• _Scenes as source code_:
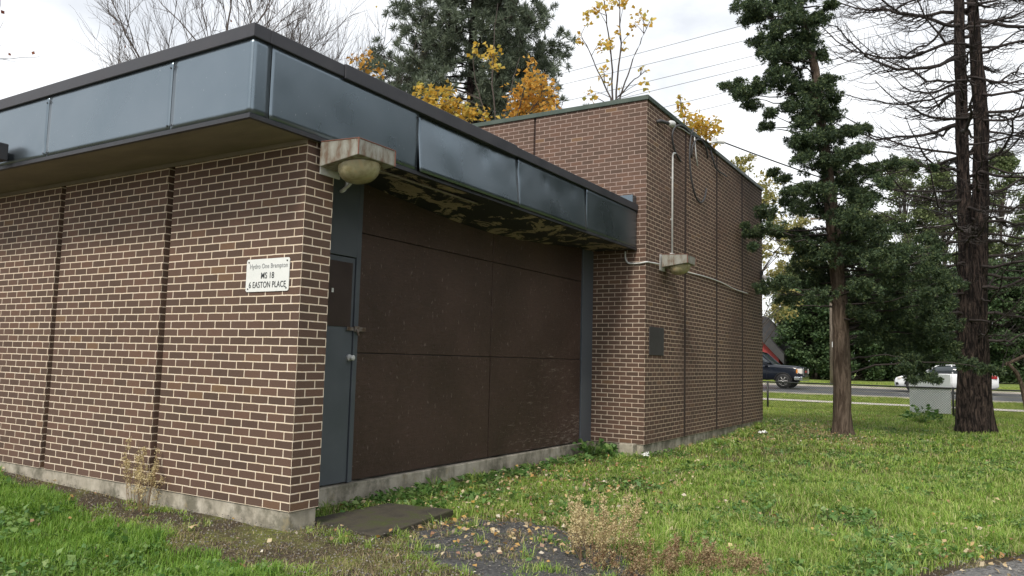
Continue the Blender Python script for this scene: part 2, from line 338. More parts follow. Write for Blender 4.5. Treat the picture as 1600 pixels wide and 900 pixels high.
def npmesh(name, V, F, mt, parent=None):      # V (n,3), F (m,k) with -1 padding not allowed
    V = np.ascontiguousarray(V, np.float32); F = np.ascontiguousarray(F, np.int32); k = F.shape[1]
    me = bpy.data.meshes.new(name); me.vertices.add(len(V)); me.vertices.foreach_set('co', V.ravel())
    me.loops.add(F.size); me.loops.foreach_set('vertex_index', F.ravel())
    me.polygons.add(len(F)); me.polygons.foreach_set('loop_start', np.arange(0, F.size, k, dtype=np.int32))
    me.update(calc_edges=True); me.materials.append(mt)
    o = bpy.data.objects.new(name, me); COL.objects.link(o)
    if parent is not None: rebase(o, parent)
    return o
def unit(a): return a/(np.linalg.norm(a, axis=-1, keepdims=True)+1e-9)
def leaves(C, size, aspect=0.6, axis=None, flat=0.0, rng=RNG):   # rhombic leaf faces, gently folded: 4 verts
    n = len(C); a = unit(rng.normal(size=(n, 3))) if axis is None else unit(axis)
    b = unit(np.cross(a, rng.normal(size=(n, 3))+[0, 0, flat*3]))
    if flat:
        a[:, 2] *= (1-flat); a = unit(a); up = rng.normal(size=(n, 3))*(1-flat)+[0, 0, 1]; b = unit(np.cross(up, a))
    s = (size if hasattr(size, '__len__') else np.full(n, size))*rng.uniform(0.65, 1.35, n)
    s = s[:, None]; h = s*aspect*0.5
    nrm = np.cross(a, b)*h*0.4
    V = np.stack([C, C+a*s*0.5+b*h+nrm, C+a*s, C+a*s*0.5-b*h+nrm], 1).reshape(-1, 3)
    return V, np.arange(n*4).reshape(-1, 4)
class Twigs:      # many thin three-sided tapering tubes gathered with numpy
    def __init__(s): s.V = []; s.F = []; s.n = 0
    def add(s, pts, r0, r1, n=3):
        pts = np.asarray(pts, float); m = len(pts)
        d = unit(np.gradient(pts, axis=0)); a = np.where(np.abs(d[:, 2:3]) < 0.9, [[0, 0, 1.]], [[1., 0, 0]])
        e1 = unit(np.cross(d, a)); e2 = np.cross(d, e1)
        r = np.linspace(r0, r1, m)[:, None]; rings = []
        for j in range(n):
            t = 2*math.pi*j/n; rings.append(pts+r*(math.cos(t)*e1+math.sin(t)*e2))
        V = np.stack(rings, 1).reshape(-1, 3); i = np.arange(m-1)[:, None]*n; j = np.arange(n)[None]
        F = np.stack([i+j, i+(j+1) % n, i+n+(j+1) % n, i+n+j], -1).reshape(-1, 4)
        s.V.append(V); s.F.append(F+s.n); s.n += len(V)
    def build(s, name, mt, parent=None):
        return npmesh(name, np.concatenate(s.V), np.concatenate(s.F), mt, parent)
def gz(x, y):      # height of the ground
    z = np.interp(y, [-60, 16, 23.5, 27, 28.7, 31.5, 46.3, 46.8, 50, 60, 300], [-.2, -.2, -.22, -.14, -.12, .02, .02, .16, .3, .4, .6])
    z = z + 0.09*np.clip(-np.asarray(x)/4, 0, 1.5)*(np.asarray(y) < 8)
    z = z + 0.05*np.exp(-((np.asarray(x)+.3)/1.2)**2-((np.asarray(y)+.1)/.8)**2)
    z = z + 0.10*np.exp(-((np.asarray(x)-0.4)/1.5)**2-((np.asarray(y)-14)/3.0)**2)
    return z

# ---------------------------------------------------------------- ground and road
xs = np.concatenate([np.linspace(-260, -14, 24), np.linspace(-12, 14, 131), np.linspace(16, 260, 24)])
ys = np.concatenate([np.linspace(-120, -8, 16), np.linspace(-7, 20, 136), np.linspace(20.5, 62, 84), np.linspace(66, 320, 24)])
X, Y = np.meshgrid(xs, ys, indexing='ij'); Z = gz(X, Y)
Zn = np.array([[mnoise.noise((a*1.3, b*1.3, 0))*0.018+mnoise.noise((a*5, b*5, 3))*0.008 if (abs(a) < 14 and -7 < b < 24) else 0 for b in ys] for a in xs])
V = np.stack([X, Y, Z+Zn], -1).reshape(-1, 3); ny = len(ys)
i, j = np.meshgrid(np.arange(len(xs)-1), np.arange(ny-1), indexing='ij')
F = np.stack([i*ny+j, (i+1)*ny+j, (i+1)*ny+j+1, i*ny+j+1], -1).reshape(-1, 4)
tag(npmesh('ground', V, F, M['ground']), kind='structure')
def strip(name, x0, x1, y0, y1, dz, mt, n=1, ny_=1):
    b = MB(); xx = np.linspace(x0, x1, n+1); yy = np.linspace(y0, y1, ny_+1)
    for a in range(n):
        for c in range(ny_):
            P = [(xx[a], yy[c]), (xx[a+1], yy[c]), (xx[a+1], yy[c+1]), (xx[a], yy[c+1])]
            b.add([(p[0], p[1], float(gz(20, p[1]))+dz) for p in P], [(0, 1, 2, 3)])
    return tag(b.build(name, mt), kind='structure')
strip('sidewalk', -150, 150, 27.35, 28.6, 0.03, M['walk'], 1, 4)
strip('road', -200, 200, 32.0, 46.2, 0.03, M['road'])
b = MB(); b.box(-200, 200, 31.82, 32.0, -.1, 0.085); b.box(-200, 200, 46.2, 46.38, -.1, 0.16)
tag(b.build('kerb', M['walk']), kind='structure')
b = MB()
for y in (38.95, 39.15): b.add([(-200, y, .055), (200, y, .055), (200, y+.1, .055), (-200, y+.1, .055)], [(0, 1, 2, 3)])
tag(b.build('road_marking', mat('faded_road_paint', (0.45, 0.40, 0.22), 0.7)), kind='structure')
# old asphalt patch and path corner: uneven outlines
def patch(name, pts, mt, dz):
    P = []
    n = len(pts)
    for k in range(n):
        p, q = np.array(pts[k]), np.array(pts[(k+1) % n])
        for s_ in range(8):
            r = p+(q-p)*s_/8; nz_ = mnoise.noise((r[0]*5, r[1]*5, 1))*0.09
            P.append(r+nz_)
    P = np.array(P); c = P.mean(0); b = MB()
    vs = []
    rings = 10
    for a in range(rings+1):
        for p in P:
            r = c+(p-c)*a/rings; vs.append((r[0], r[1], float(gz(r[0], r[1]))+dz+mnoise.noise((r[0]*3, r[1]*3, 0))*.01))
    m_ = len(P); fs = []
    vs[-m_:] = [(v_[0], v_[1], v_[2]-.05) for v_ in vs[-m_:]]
    for a in range(rings):
        for k in range(m_): fs.append((a*m_+k, (a+1)*m_+k, (a+1)*m_+(k+1) % m_, a*m_+(k+1) % m_))
    b.add(vs, fs); return tag(b.build(name, mt), kind='structure')
ASPH = [(0.62, 0.75), (0.62, 1.50), (1.16, 1.72), (1.9, 1.50), (2.6, 0.95), (2.9, 0.2), (2.5, -0.2), (1.6, 0.0), (1.1, 0.2), (0.8, 0.42)]
ASPH_R = [(5.2, 3.7), (4.35, 2.25), (4.05, 1.5), (3.9, 0.2), (8.5, -0.5), (9.5, 3.2), (7.0, 4.2)]
patch('asphalt_patch', ASPH, M['asphalt'], 0.02)
M['asphalt_pale'] = simple('pale_worn_asphalt', (0.10, 0.10, 0.10), (0.24, 0.235, 0.23), 26, 0.85, 0, 0.4, 0.9, 0.012)
patch('asphalt_path', ASPH_R, M['asphalt_pale'], 0.02)

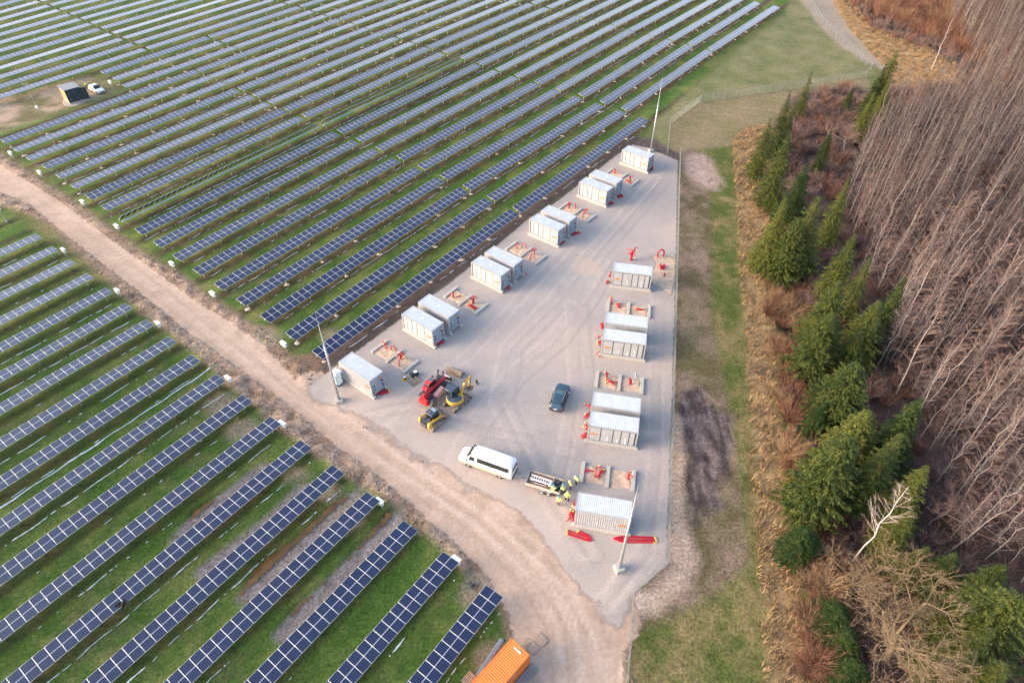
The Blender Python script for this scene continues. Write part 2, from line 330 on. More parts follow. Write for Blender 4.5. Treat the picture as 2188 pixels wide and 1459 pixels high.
def axis(lo, hi, d0, a, b, far):
    c = list(np.arange(a, b + 1e-6, d0)); s = d0; x = b
    while x < hi: s = min(s * 1.25, 1.0); x += s; c.append(x)
    while x < far: s *= 1.35; x += s; c.append(x)
    s = d0; x = a; l = []
    while x > lo: s = min(s * 1.25, 1.0); x -= s; l.append(x)
    while x > -far: s *= 1.35; x -= s; l.append(x)
    return np.array(l[::-1] + c)
GX = axis(-200, 200, .36, -62, 62, 3000); GY = axis(5, 285, .36, 16, 122, 3000)
X, Y = np.meshgrid(GX, GY)
near = (np.abs(X) < 230) & (Y < 310) & (Y > -20)
n1 = fbm(X, Y, 14, 1); n2 = fbm(X, Y, 4, 5); n3 = fbm(X, Y, 1.3, 9, 3); n4 = fbm(X, Y, 40, 30)
wob = (n2 - .5) * 1.6 + (n3 - .5) * 1.2
D = {k: np.where(near, sdf(p, X, Y), 99.) for k, p in dict(yard=P_yard, road=P_road, verge=P_verge, dark=P_dark, east=P_east, mud=P_mud, pink=P_pink, green=P_green, strip=P_strip, ditch=P_ditch, forest=P_forest, brownf=P_brownf, lawn=P_lawn, track=P_track, tan=P_tan, clear=P_clear).items()}
def sm(d, w=.5): return np.clip(.5 - d / (2 * w), 0, 1)
def mix(c, col, w): return c * (1 - w[..., None]) + np.asarray(col) * w[..., None]
def ramp(a, b, t): t = np.clip(t, 0, 1)[..., None]; return np.asarray(a) * (1 - t) + np.asarray(b) * t
# base : solar field grass with strips that follow the rows
U = X * EU[0] + Y * EU[1]; V = X * EV[0] + Y * EV[1]
ku = np.linspace(-1, 35, 145)
tabV = np.array([[np.interp(k, a, b) if 0 <= k <= 34 else (b[0] + 6.03 * k if k < 0 else b[-1] + 6.05 * (k - 34)) for k in ku] for a, b in VK])
ph = np.zeros_like(V); east = D['road'] * 0 + (U > 29.5 + (V - 60) * .035)
for i in range(4):
    m_ = (U >= UK[i]) & (U < UK[i + 1]) if 0 < i < 3 else (U < UK[1] if i == 0 else U >= UK[3])
    t = np.clip((U - UK[i]) / (UK[i + 1] - UK[i]), 0, 1)
    ka = np.interp(V, tabV[i], ku); kb = np.interp(V, tabV[i + 1], ku); ph = np.where(m_, ka * (1 - t) + kb * t, ph)
ph = np.where(east > 0, ph, (V - 19.72) / 5.985)
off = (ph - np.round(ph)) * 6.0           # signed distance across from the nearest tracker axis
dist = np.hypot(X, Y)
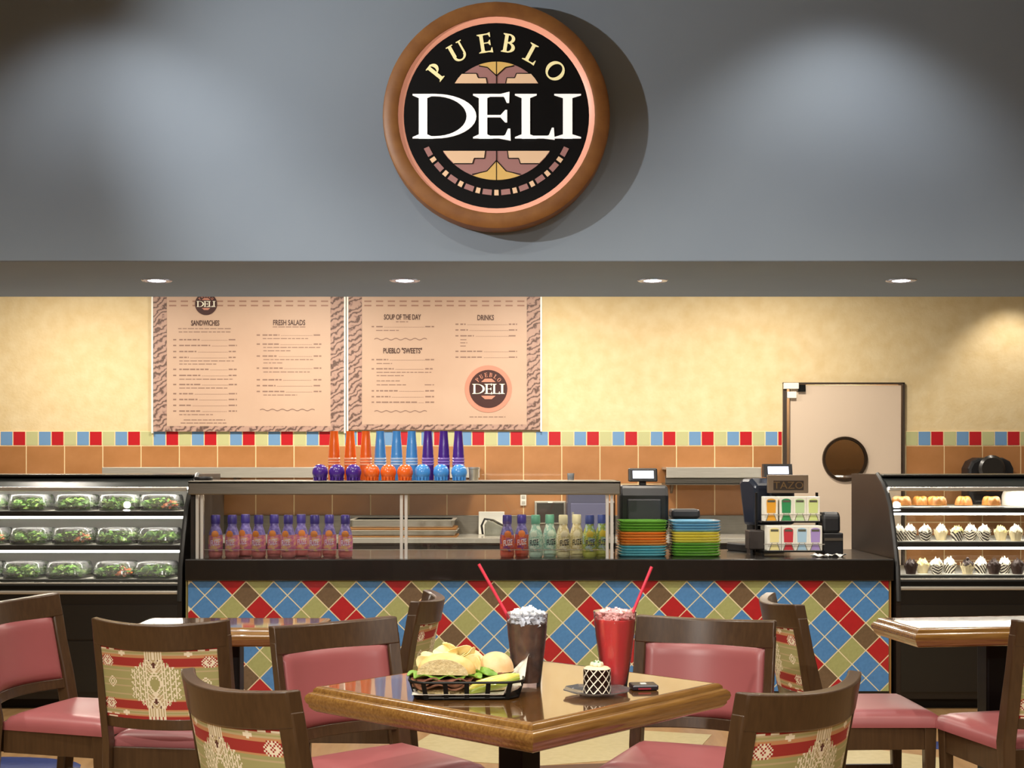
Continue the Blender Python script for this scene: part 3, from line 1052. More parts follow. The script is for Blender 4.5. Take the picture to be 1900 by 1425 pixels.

• _What is needed_:
Lines of the material that contain the word "high" are to be gathered.

• _Expected answer_:
Continue the Blender Python script for this scene: part 2, from line 338. More parts follow. Write for Blender 4.5. Treat the picture as 1600 pixels wide and 900 pixels high.
The Blender Python script for this scene continues. Write part 2, from line 330 on. More parts follow. Write for Blender 4.5. Treat the picture as 2188 pixels wide and 1459 pixels high.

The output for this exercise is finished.